**Task description**
From the entries below, please gather each line containing the string "parts".
----- Materials provided
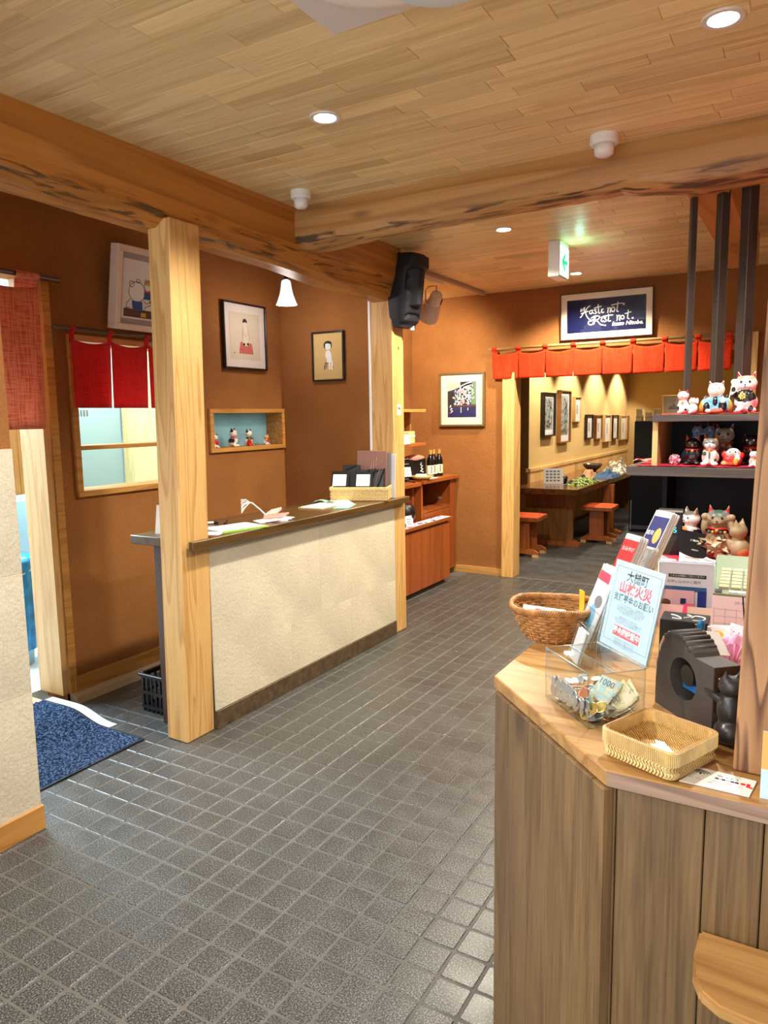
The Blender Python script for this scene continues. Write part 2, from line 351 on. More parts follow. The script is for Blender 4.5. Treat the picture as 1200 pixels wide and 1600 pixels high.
def font_mesh(txt, size, mat, extrude=0.0, align='CENTER', shear=0, name='lettering', space=1.0, bold=0):
    cu = bpy.data.curves.new(name, 'FONT'); cu.body = txt; cu.size = size; cu.align_x = align; cu.align_y = 'CENTER'
    cu.extrude = extrude; cu.shear = shear; cu.resolution_u = 2; cu.space_character = space; cu.offset = bold
    o = bpy.data.objects.new(name, cu); COL.objects.link(o)
    dg = bpy.context.evaluated_depsgraph_get(); dg.update()
    me = bpy.data.meshes.new_from_object(o.evaluated_get(dg)); me.name = name
    bpy.data.objects.remove(o); bpy.data.curves.remove(cu)
    me.materials.clear(); me.materials.append(mat)
    return me
def text(txt, size, mat, parent, x, z, y=-0.001, **k):
    """lettering on a face that looks towards the parent's -y: x to the right, z up"""
    return inst(k.pop('name', 'lettering'), font_mesh(txt, size, mat, **k), parent, (x, y, z), (PI / 2, 0, 0))
def proj(p):
    d = BASIS.transposed() @ (Vector(p) - EYE)
    return (600 + FOC * d.x / d.y, 800 - FOC * d.z / d.y, d.y) if d.y > 0.05 else None
# ------------------------------------------------------------------ room shell
CZ = 2.715                                    # ceiling height
def S_(name, x0, x1, y0, y1, z0, z1, mat, parent=None, bevel=0): return struct(B(name, x0, x1, y0, y1, z0, z1, mat, parent, bevel))
floor = struct(G().box(-3.7, 1.6, -1.3, 6.68, -0.08, -0.0016).build('floor', GROUT))
P_ = 0.11; GX, GY = -11.6145 * P_, 16.3266 * P_
def tile_mesh(g, w, h, t=0.003, c=0.003, cx=0, cy=0, dz=0):
    a, b = w / 2, h / 2
    def ring(e, z): # rounded-corner ring of eight points
        r = 0.004; x, y = a - e, b - e
        return [(cx + p, cy + q, z + dz) for p, q in ((-x + r, -y), (x - r, -y), (x, -y + r), (x, y - r), (x - r, y), (-x + r, y), (-x, y - r), (-x, -y + r))]
    v = ring(0, -t) + ring(0.0006, -0.0012) + ring(c, 0.0)
    f = [(k + i, k + (i + 1) % 8, k + 8 + (i + 1) % 8, k + 8 + i) for k in (0, 8) for i in range(8)] + [tuple(range(16, 24))]
    g.add(v, f)
tg = G(); tile_mesh(tg, P_ - 0.007, P_ - 0.007); tile_me = tg.mesh('tile', TILE)
spots = []
for j in range(-21, 26):
    for i in range(-28, 45):
        x, y = GX + (j + 0.5) * P_, GY + (i + 0.5) * P_
        if y > 6.66 or (x > -0.5 and y > 1.25) or (x < -2.62 and y < 1.2) or (x < -2.62 and y > 4.2 and not (x > -2.95)): continue
        if x < -3.52 or y < -1.2 or x > 1.4: continue
        q = proj((x, y, 0)); vis = q and -60 < q[0] < 1260 and q[1] < 1720
        spots.append(((-1 / q[2] ** 3) if vis else 0, x, y))
spots.sort(); rest = G()
for n_, (k, x, y) in enumerate(spots):
    dz = rnd.uniform(-0.0006, 0.0004)
    if k < 0 and n_ < 296:
        inst('tile', tile_me, floor, (x, y, dz), (rnd.uniform(-.004, .004), rnd.uniform(-.004, .004), rnd.choice((0, PI / 2, PI))))
    else: tile_mesh(rest, P_ - 0.007, P_ - 0.007, cx=x, cy=y, dz=dz)
stuff(rest.build('tile_field', TILE, floor))

ceil = struct(G().box(-3.7, 1.6, -1.3, 6.68, CZ, CZ + 0.12).build('ceiling', CEIL))
planks = []
for r in range(-14, 63):
    y0 = 1.2535 + r * 0.0887; x = -2.5 - rnd.random() * 0.4
    while x < 1.55:
        L = rnd.choice((0.3, 0.36, 0.45, 0.6, 0.75)); x1 = min(x + L, 1.55); xa = max(x, -2.5)
        if y0 + 0.0887 < 6.66 and x1 - xa > 0.03 and y0 > -1.2:
            q = proj(((xa + x1) / 2, y0 + 0.044, CZ)); vis = q and -150 < q[0] < 1350 and q[1] > -120
            planks.append(((-L / q[2] ** 3) if vis else 0, xa, x1, y0))
        x = x1
planks.sort(); cache = {}; rest = G()
def plank_geo(g, L, c=(0, 0, 0)):
    a, b, e = L / 2 - 0.0006, 0.0443 - 0.0008, 0.0012
    g.add([(c[0] + p * (a - k), c[1] + q * (b - k), c[2] + z) for k, z in ((0, 0.004), (0, e), (e, 0)) for p, q in ((-1, -1), (1, -1), (1, 1), (-1, 1))],
          [(4 * k + i, 4 * k + 4 + i, 4 * k + 4 + (i + 1) % 4, 4 * k + (i + 1) % 4) for k in (0, 1) for i in range(4)] + [(11, 10, 9, 8)])
for n_, (k, x0, x1, y0) in enumerate(planks):
    L = round(x1 - x0, 2); c = ((x0 + x1) / 2, y0 + 0.0443, CZ - 0.004)
    if k < 0 and n_ < 296:
        if L not in cache:
            g = G(); plank_geo(g, x1 - x0); cache[L] = g.mesh('ceiling_plank', CEIL)
        inst('ceiling_plank', cache[L], ceil, c)
    else: plank_geo(rest, x1 - x0, c)
stuff(rest.build('plank_field', CEIL, ceil))

XL = -3.55                                     # face of the left wall
def pieces(name, mat, boxes):
    g = G()
    for b in boxes: g.box(*b)
    return struct(g.build(name, mat))
pieces('wall_left', BROWN, [(XL - .2, XL, 0.9, 1.62, 0, CZ), (XL - .2, XL, 1.62, 2.50, 2.33, CZ), (XL - .2, XL, 2.50, 2.64, 0.0, CZ),
    (XL - .2, XL, 2.64, 3.55, 0, 1.155), (XL - .2, XL, 2.64, 3.55, 2.05, CZ), (XL - .2, XL, 3.55, 3.735, 0, CZ), (XL - .2, XL, 3.735, 4.505, 0, 1.37),
    (XL - .2, XL, 3.735, 4.505, 1.62, CZ), (XL - .2, XL, 4.505, 6.66, 0, CZ)])
struct(G().box(XL - .01, -2.72, 4.52, 4.62, 0, CZ).build('wall_nook', BROWN))
struct(G().box(-3.75, -2.56, 6.65, 6.77, 0, CZ).box(-2.56, -0.41, 6.65, 6.77, 1.96, CZ).box(-0.41, 1.6, 6.65, 6.77, 0, CZ).build('wall_back', BROWN))
struct(G().box(1.5, 1.6, -1.3, 6.65, 0, CZ).build('wall_right', BROWN))
S_('baseboard_back', -3.5, -2.56, 6.632, 6.65, 0, 0.07, HONEYX)
S_('baseboard_left', XL, XL + .018, 2.53, 4.5, 0.05, 0.135, HONEYY, bevel=.002)
struct(G().prism([(XL - .02, 0), (XL + .075, 0), (XL + .06, .035), (XL + .03, .05), (XL - .02, .05)], 2.5, 4.5, M=Matrix(((1, 0, 0, 0), (0, 0, 1, 0), (0, 1, 0, 0), (0, 0, 0, 1)))).build('trim_kerb', CONCRETE))
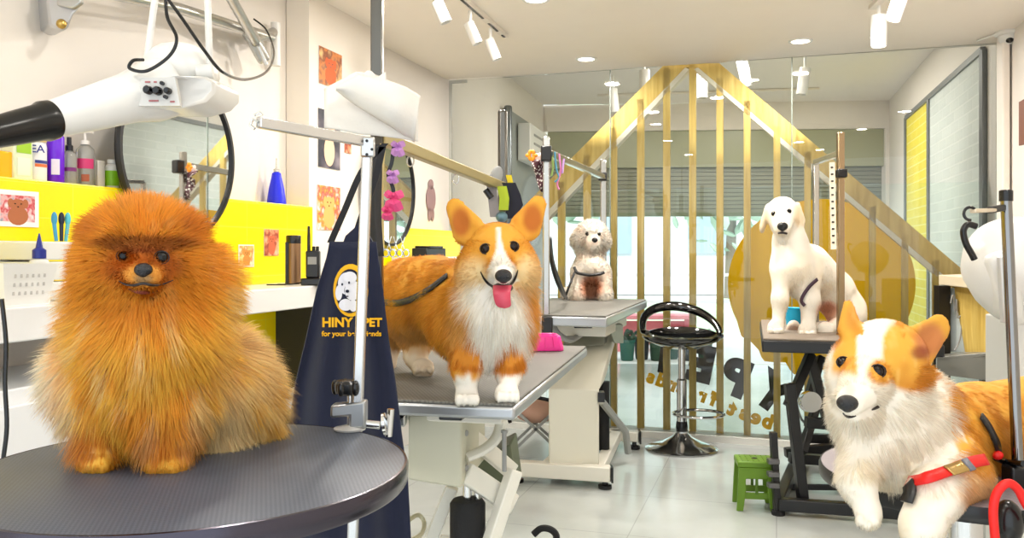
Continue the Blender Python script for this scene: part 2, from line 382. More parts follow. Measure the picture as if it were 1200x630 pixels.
for j in range(8):
    t_ = j/7; rows.append([Vector((-5+i*.35, 13.2+.35*math.sin(t_*math.pi*2+math.pi), .05+.5*math.sin(t_*math.pi)*(1+.15*math.sin(i*1.7)+.1*math.sin(i*3.1)))) for i in range(55)])
hb.grid([[Vector((-5+i*.35+.05*math.sin(j*3+i), 12.9+.8*j/7, -.02+(.46+.05*math.sin(i*1.7)+.04*math.sin(i*3.3+j))*math.sin(math.pi*j/7)**.5)) for i in range(50)] for j in range(8)])
tag(hb.build('hedge', hm), 'low pale green clipped hedge running along the street outside', 'hedge')
# bins and planters just outside
dk = [mat('crate_teal', '1f5a50', .7), mat('crate_navy', '1d2733', .7), mat('crate_green', '23412f', .7)]
k = 0
for px, D in ((735, 9.6), (752, 9.7), (770, 9.6), (787, 9.75), (806, 9.6), (826, 9.7), (715, 9.7)):
    q = P(px, 0, D); q.z = -.02
    names = ['leftmost', 'teal second', 'third', 'middle', 'fifth', 'sixth', 'farthest left']
    mb = MB(); w = .085; mb.lathe([(w*.75, 0), (w*.85, .02), (w, .2), (w*1.1, .21), (w*1.1, .235), (w*.95, .235), (w*.9, .2), (.01, .19)], q, n=20)
    t = thing('planter', q, 'dark round planter on the pavement, %s' % {0: 'second from the left of the row', 1: 'third from the left of the row', 2: 'fourth from the left of the row', 3: 'fifth from the left of the row', 4: 'second from the right of the row', 5: 'rightmost of the row', 6: 'leftmost of the row'}[k], 'planter', 'planters outside the shop front')
    mb.build('pot', dk[k % 3], t)
    mf = MB()
    for j in range(26):
        a = rnd.random()*6.3; r_ = rnd.random()*.08; c = q+Vector((math.cos(a)*r_, math.sin(a)*r_, .22+rnd.random()*.1)); mf.ell(c, (.03, .02, .045), Matrix.Rotation(rnd.random()*2, 3, 'X'), 6, 4)
    mf.build('foliage', dk[(k+2) % 3], t); k += 1
q = P(765, 0, 10.6); q.z = -.02
bn = thing('street_bench', q, 'pink bench standing on the pavement behind the row of planters', 'bench')
pk = mat('bench_pink', 'f0909a', .6)
mb = MB(); mb.box(q+up*.42, (1.0, .35, .05)); mb.build('seat', pk, bn, bevel=.01)
MB().box(q+Vector((0, .17, .2)), (1.0, .04, .3)).build('front_board', pk, bn)
for sx_ in (-.45, .45): MB().box(q+Vector((sx_, 0, .2)), (.06, .3, .4)).build('leg', pk, bn)
rl = MB()
for z in (.55, .9): rl.bar(Vector((-1.5, 11.2, z)), Vector((7, 11.2, z)), .03, .04)
for i in range(9): rl.bar(Vector((-1.5+i*1.06, 11.2, 0)), Vector((-1.5+i*1.06, 11.2, .92)), .04, .04)
tag(rl.build('railing', mat('rail_white', 'dfe6ea', .4), smooth=False), 'pale metal railing across the pavement outside', 'railing')
# far house fronts
bw = thing('street_building', (3, 24, 0), 'pale building front across the street behind the trees', 'building')
MB().box((3, 24.5, 3), (26, 1, 6)).build('wall', mat('far_wall', 'dfe6ea', .8), bw)
for i in range(9):
    f_ = MB().box((-8+i*2.7, 23.98, 1.9), (1.1, .08, 1.5)).build('window', mat('far_glass', 'a9bccb', .3), bw)

# ------------------------------------------------------------- ceiling lights
LAMP = mat('lamp_glow', 'fff6e6', .4, emit='fff1dc', estr=14)
dn = [((687, 69), 'round recessed downlight nearest the glass, left of the wooden ridge'), ((938, 48), 'round recessed downlight at the right, close to the glass edge of the ceiling'), ((628, -1), 'round recessed downlight at the top edge of the picture')]
spots = [PZ(px, py, HC-.002) for (px, py), _ in dn]; labs = [l for _, l in dn]
extra = [R(-1.3, .6, HC), R(.2, .6, HC), R(-1.3, 2.0, HC), R(.6, 2.2, HC), R(-1.2, 3.2, HC), R(0, 1.4, HC), R(-.5, 4.4, HC), R(.5, 4.1, HC), R(.9, 3.2, HC), R(-.2, 5.0, HC)]  # added fill lamps without fixtures, to brighten the room and dogs
n_d = 0
for p, l in zip(spots, labs):
    t = thing('ceiling_downlight', Vector((p.x, p.y, HC)), l, 'ceiling light', 'ceiling downlights')
    MB().lathe([(.062, .004), (.068, 0), (.066, -.006), (.05, -.007), (.048, .002)], (p.x, p.y, HC), n=28).build('trim_ring', PLASTIC, t)
    lab(MB().lathe([(.049, -.004), (.04, -.0055), (.001, -.006)], (p.x, p.y, HC), n=24).build('diffuser', LAMP, t), 'glowing diffuser')
def area(name, loc, size, power, col=(1, .95, .88), rot=None):
    l = bpy.data.lights.new(name, 'AREA'); l.shape = 'DISK'; l.size = size; l.energy = power; l.color = col
    o = bpy.data.objects.new(name, l); COL.objects.link(o); o.location = loc
    if rot: o.rotation_euler = rot
    return o
KD = 1.0
for p in spots: area('downlight_beam', Vector((p.x, p.y, HC-.02)), .1, 20*KD)
for p in extra:
    MB().lathe([(.062, .004), (.068, 0), (.066, -.006), (.001, -.006)], (p.x, p.y, HC), n=24)
    area('downlight_beam', Vector((p.x, p.y, HC-.02)), .1, (16 if p.y > 3.0 else 7)*KD)
for (v, u) in ((-.9, 6.9), (.1, 7.2), (-.3, 6.4), (.2, 8.0)):  # added lobby fill lamps, no fixtures, to brighten the space behind the glass
    q = R(v, u, HV-.02); area('downlight_beam', q, .12, 20*KD)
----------
**Task answer**
The Blender Python script for this scene continues. Write part 2, from line 351 on. More parts follow. The script is for Blender 4.5. Treat the picture as 1200 pixels wide and 1600 pixels high.
Continue the Blender Python script for this scene: part 2, from line 382. More parts follow. Measure the picture as if it were 1200x630 pixels.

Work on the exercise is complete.